If you're a command-line purist like me (or in-training) then you'll want to know your way around Git's command-line interface. Overall, given some understanding of how Git works, daily use is incredibly simple. This file aims to aid understanding of Git's rather large CLI interface and offer tips for common commands.
Note: This document does NOT address the meanings of words or concepts. It assuemes knowledege of branches, commits, checking-out and the rest.
The integral commands you need to know to operate any Git repo are git add
and git commit
:
git add [-A]
: Stages the given files.
Passing the -A
option stages all files. Useful if you've added tons
of files and want to add most of them (see Unstaging for
unstaging files).
git commit [-m]
: Makes a commit.
Opens the commit message dialog in your default editor (located in the environment variable $EDITOR).
The -m
option allows you to specify the commit message without an
editor. It takes one argument as the commit message, so quote your
message! Example:
git commit -m Added another nice juicy feature
This would NOT work. Quote as follows:
git commit -m "Added another nice juicy feature"
git status
: Show information about the working tree (i.e. the current Git status of your directory)
This is a VERY important command that you should run lots of times while adding and committing files to make sure that you commit the right stuff
This stuff is required for working with other people on a project. It uses two of Git's most outstanding features: branches and merging.
git branch [branch-name]
: Creates a new branch.
More often, though, you'll want this nice shortcut:
git checkout -b [branch-name]
: Creates a new branch and checks it out.
A merge in Git is required when history diverges or when you're trying to merge two branches. (Actually, in the latter, the former has usually occurred.) They can get messy, but they probably won't if we all work cleanly.
git checkout master
git merge feature-branch
would merge the branch feature-branch
into master
.
Conflict resolution is the aforementioned messy part of merging. If you're not sure what you're doing, you might mess up your merge commit, so be careful!
For now, if Git complains about conflicts, please just push the branch to the remote and make a GitHub pull request:
git checkout [your-branch]
git push origin [your-branch]
Then on GitHub, click the 'branches' menu and find your pushed branch. Click it, then click the 'Pull Request' button that shows up and make the PR.
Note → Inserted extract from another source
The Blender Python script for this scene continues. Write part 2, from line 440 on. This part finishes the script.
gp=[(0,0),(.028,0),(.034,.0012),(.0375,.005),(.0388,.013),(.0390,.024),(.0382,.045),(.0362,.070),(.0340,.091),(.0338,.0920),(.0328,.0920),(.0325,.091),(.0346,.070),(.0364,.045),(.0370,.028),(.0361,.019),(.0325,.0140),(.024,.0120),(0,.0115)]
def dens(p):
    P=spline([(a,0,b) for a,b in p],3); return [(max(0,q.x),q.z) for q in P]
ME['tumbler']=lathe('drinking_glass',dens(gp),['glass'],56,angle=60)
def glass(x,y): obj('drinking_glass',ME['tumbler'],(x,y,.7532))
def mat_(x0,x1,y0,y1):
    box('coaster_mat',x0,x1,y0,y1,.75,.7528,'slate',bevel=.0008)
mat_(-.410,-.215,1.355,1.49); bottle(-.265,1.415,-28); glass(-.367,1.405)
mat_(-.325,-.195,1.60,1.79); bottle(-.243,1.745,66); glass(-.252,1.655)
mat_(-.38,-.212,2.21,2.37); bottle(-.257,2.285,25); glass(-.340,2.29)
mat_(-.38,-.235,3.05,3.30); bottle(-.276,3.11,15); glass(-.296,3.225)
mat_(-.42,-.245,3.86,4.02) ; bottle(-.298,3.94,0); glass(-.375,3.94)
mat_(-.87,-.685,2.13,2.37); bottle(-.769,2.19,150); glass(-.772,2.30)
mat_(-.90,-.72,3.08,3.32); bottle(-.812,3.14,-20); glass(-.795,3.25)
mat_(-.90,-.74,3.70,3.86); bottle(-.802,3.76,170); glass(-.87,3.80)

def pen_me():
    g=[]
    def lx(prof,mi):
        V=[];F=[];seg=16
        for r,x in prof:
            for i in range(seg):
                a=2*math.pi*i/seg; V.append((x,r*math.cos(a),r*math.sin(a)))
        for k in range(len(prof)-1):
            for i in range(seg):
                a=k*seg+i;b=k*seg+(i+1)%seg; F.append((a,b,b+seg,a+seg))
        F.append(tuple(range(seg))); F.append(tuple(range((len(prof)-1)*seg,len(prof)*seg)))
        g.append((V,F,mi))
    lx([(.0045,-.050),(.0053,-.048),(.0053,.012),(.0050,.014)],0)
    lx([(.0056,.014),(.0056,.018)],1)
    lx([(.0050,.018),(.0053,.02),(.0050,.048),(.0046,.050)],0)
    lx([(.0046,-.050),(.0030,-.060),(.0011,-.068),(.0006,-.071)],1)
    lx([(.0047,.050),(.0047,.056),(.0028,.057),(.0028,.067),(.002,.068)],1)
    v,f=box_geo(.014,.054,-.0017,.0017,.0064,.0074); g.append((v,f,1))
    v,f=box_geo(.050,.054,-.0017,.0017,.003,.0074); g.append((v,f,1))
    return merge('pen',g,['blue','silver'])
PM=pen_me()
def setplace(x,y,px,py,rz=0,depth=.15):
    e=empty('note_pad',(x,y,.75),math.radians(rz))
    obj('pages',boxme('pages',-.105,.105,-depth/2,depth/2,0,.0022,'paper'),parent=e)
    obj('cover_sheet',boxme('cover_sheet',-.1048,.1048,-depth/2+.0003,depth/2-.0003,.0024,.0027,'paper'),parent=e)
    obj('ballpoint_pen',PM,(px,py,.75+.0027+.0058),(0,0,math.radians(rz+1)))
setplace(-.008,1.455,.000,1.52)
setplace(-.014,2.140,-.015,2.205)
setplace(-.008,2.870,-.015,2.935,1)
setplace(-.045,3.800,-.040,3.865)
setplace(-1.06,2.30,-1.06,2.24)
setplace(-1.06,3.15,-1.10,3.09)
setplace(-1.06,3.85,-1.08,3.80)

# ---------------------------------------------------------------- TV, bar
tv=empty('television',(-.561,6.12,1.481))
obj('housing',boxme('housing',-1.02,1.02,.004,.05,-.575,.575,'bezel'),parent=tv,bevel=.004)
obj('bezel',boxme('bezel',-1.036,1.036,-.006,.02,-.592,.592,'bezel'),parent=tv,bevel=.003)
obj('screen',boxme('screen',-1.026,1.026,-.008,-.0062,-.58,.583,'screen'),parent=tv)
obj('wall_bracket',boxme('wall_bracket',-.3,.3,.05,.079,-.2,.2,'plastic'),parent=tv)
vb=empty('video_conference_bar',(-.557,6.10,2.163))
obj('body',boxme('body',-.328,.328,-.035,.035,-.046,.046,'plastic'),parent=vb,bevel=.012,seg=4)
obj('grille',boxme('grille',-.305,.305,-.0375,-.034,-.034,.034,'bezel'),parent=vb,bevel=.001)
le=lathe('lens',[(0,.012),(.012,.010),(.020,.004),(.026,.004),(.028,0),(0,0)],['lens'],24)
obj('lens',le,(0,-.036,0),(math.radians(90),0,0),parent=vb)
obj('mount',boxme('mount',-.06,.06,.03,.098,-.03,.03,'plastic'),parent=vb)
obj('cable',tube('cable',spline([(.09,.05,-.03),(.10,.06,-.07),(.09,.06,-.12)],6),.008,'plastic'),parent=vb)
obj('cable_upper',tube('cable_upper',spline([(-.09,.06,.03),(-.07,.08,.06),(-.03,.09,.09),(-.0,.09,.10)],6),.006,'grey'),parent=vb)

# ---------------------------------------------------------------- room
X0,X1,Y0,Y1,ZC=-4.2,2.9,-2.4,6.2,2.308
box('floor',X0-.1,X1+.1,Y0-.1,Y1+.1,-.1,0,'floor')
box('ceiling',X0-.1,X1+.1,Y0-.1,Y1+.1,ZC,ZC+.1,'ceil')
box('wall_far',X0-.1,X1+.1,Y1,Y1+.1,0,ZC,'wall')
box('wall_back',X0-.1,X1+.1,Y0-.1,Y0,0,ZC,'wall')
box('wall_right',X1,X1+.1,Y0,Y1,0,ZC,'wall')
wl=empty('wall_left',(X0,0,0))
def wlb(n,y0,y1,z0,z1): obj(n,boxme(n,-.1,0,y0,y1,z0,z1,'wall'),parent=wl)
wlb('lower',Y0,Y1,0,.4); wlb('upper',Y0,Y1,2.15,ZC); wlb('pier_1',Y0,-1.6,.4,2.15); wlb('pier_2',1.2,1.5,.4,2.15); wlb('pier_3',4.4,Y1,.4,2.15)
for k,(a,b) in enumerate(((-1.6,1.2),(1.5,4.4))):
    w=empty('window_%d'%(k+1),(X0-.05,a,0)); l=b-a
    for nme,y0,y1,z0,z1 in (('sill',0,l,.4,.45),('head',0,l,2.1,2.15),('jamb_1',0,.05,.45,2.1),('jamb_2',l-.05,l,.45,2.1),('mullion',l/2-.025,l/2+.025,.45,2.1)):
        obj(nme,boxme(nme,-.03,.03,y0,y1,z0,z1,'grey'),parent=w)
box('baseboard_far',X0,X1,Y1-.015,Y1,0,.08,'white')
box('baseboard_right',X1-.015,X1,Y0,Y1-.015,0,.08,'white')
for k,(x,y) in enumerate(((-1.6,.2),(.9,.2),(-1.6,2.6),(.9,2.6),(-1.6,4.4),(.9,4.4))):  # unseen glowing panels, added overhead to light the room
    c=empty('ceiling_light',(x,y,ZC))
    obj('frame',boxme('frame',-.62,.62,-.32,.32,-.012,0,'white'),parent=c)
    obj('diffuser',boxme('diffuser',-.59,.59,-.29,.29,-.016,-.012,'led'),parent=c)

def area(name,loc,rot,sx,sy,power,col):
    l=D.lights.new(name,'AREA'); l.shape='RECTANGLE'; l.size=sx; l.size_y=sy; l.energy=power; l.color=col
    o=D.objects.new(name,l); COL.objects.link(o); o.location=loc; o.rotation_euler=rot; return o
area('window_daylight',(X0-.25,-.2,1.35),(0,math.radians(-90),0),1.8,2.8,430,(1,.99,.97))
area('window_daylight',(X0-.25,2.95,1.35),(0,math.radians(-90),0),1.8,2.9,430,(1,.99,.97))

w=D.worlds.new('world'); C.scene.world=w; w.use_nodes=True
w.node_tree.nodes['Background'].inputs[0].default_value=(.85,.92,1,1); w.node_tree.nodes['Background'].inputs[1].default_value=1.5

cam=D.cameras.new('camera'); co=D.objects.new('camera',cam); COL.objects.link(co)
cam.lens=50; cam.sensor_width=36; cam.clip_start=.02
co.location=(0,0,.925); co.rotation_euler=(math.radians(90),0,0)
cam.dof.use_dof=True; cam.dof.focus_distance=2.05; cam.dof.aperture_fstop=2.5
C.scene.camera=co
Suppose you want to stage 99 of 100 files. A possible lazy method (in a
positive way) is to do git add -A
then unstage the file you don't want
to commit. This is simple:
git add -A
git reset HEAD unwanted-file.md
git commit -m "..."
git status
actually tells you the command to use in different
circumstances (since it's different in a new repo).
Ask what Git thinks:
git status
RTFM:
git command help
man git command
Git has some absolutely fantastic documentation -- use it!